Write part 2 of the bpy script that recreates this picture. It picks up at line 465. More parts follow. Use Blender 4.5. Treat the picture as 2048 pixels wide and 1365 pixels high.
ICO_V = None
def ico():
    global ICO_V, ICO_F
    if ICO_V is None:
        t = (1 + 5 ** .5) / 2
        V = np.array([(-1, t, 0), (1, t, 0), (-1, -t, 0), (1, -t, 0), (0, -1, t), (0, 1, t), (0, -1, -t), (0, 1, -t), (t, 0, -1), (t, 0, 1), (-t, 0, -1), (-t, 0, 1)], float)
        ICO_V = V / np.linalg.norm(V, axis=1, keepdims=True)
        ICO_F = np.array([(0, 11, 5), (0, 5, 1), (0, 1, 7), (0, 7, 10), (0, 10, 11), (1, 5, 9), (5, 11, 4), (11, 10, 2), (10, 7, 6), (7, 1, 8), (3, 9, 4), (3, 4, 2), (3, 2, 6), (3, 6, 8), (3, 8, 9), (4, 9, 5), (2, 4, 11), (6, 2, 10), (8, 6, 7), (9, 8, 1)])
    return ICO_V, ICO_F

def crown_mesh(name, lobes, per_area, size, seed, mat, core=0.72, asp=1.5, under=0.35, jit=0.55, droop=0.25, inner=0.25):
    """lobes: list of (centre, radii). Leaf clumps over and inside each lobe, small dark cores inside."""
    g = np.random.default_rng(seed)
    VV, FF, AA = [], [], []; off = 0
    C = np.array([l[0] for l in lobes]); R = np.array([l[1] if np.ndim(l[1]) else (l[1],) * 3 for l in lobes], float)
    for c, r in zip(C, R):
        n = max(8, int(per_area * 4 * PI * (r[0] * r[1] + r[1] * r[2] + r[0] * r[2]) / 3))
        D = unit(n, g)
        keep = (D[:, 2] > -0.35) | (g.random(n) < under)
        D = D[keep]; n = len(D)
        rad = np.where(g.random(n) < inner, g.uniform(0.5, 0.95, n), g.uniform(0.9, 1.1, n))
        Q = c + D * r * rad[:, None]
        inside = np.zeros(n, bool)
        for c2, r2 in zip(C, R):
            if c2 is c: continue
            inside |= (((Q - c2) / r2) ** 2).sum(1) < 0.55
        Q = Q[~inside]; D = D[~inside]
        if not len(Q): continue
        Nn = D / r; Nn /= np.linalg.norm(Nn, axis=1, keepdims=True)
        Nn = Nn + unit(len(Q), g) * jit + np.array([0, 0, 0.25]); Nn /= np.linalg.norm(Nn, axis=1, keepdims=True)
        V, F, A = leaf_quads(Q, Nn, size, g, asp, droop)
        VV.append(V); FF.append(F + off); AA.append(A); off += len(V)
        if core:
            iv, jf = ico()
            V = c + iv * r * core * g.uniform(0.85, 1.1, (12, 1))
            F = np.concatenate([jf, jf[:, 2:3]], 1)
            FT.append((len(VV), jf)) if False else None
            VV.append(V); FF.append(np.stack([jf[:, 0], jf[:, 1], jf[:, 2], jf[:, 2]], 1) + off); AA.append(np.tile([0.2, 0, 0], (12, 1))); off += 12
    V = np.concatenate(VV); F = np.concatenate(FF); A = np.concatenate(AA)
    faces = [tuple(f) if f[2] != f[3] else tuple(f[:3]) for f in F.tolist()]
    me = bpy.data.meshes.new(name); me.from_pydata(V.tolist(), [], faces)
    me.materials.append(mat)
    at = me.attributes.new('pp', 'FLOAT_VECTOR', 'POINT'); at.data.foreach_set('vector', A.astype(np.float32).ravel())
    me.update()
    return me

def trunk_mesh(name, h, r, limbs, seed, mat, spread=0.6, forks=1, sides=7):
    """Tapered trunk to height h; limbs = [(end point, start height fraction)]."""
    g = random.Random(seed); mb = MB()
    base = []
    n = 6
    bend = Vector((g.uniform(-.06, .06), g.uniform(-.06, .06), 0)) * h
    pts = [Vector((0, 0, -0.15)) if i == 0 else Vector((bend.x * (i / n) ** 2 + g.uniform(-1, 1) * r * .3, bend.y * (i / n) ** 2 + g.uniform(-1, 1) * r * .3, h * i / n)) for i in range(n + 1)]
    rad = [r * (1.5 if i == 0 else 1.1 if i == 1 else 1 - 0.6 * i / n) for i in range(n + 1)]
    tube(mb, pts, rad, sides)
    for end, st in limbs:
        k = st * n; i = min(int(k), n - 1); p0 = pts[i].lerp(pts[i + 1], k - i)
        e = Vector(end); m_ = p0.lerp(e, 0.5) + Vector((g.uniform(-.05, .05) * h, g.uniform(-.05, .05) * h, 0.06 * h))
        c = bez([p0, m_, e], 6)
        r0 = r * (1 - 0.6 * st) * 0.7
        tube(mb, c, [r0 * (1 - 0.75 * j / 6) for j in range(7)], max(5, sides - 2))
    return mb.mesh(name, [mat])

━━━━

REQUIRED TASK:
Return the opening line of the data and every line after it through the line containing "return ICO_V, ICO_F", please, exactly as written and with nothing added.

SOLVED EXERCISE:
Write part 2 of the bpy script that recreates this picture. It picks up at line 465. More parts follow. Use Blender 4.5. Treat the picture as 2048 pixels wide and 1365 pixels high.
ICO_V = None
def ico():
    global ICO_V, ICO_F
    if ICO_V is None:
        t = (1 + 5 ** .5) / 2
        V = np.array([(-1, t, 0), (1, t, 0), (-1, -t, 0), (1, -t, 0), (0, -1, t), (0, 1, t), (0, -1, -t), (0, 1, -t), (t, 0, -1), (t, 0, 1), (-t, 0, -1), (-t, 0, 1)], float)
        ICO_V = V / np.linalg.norm(V, axis=1, keepdims=True)
        ICO_F = np.array([(0, 11, 5), (0, 5, 1), (0, 1, 7), (0, 7, 10), (0, 10, 11), (1, 5, 9), (5, 11, 4), (11, 10, 2), (10, 7, 6), (7, 1, 8), (3, 9, 4), (3, 4, 2), (3, 2, 6), (3, 6, 8), (3, 8, 9), (4, 9, 5), (2, 4, 11), (6, 2, 10), (8, 6, 7), (9, 8, 1)])
    return ICO_V, ICO_F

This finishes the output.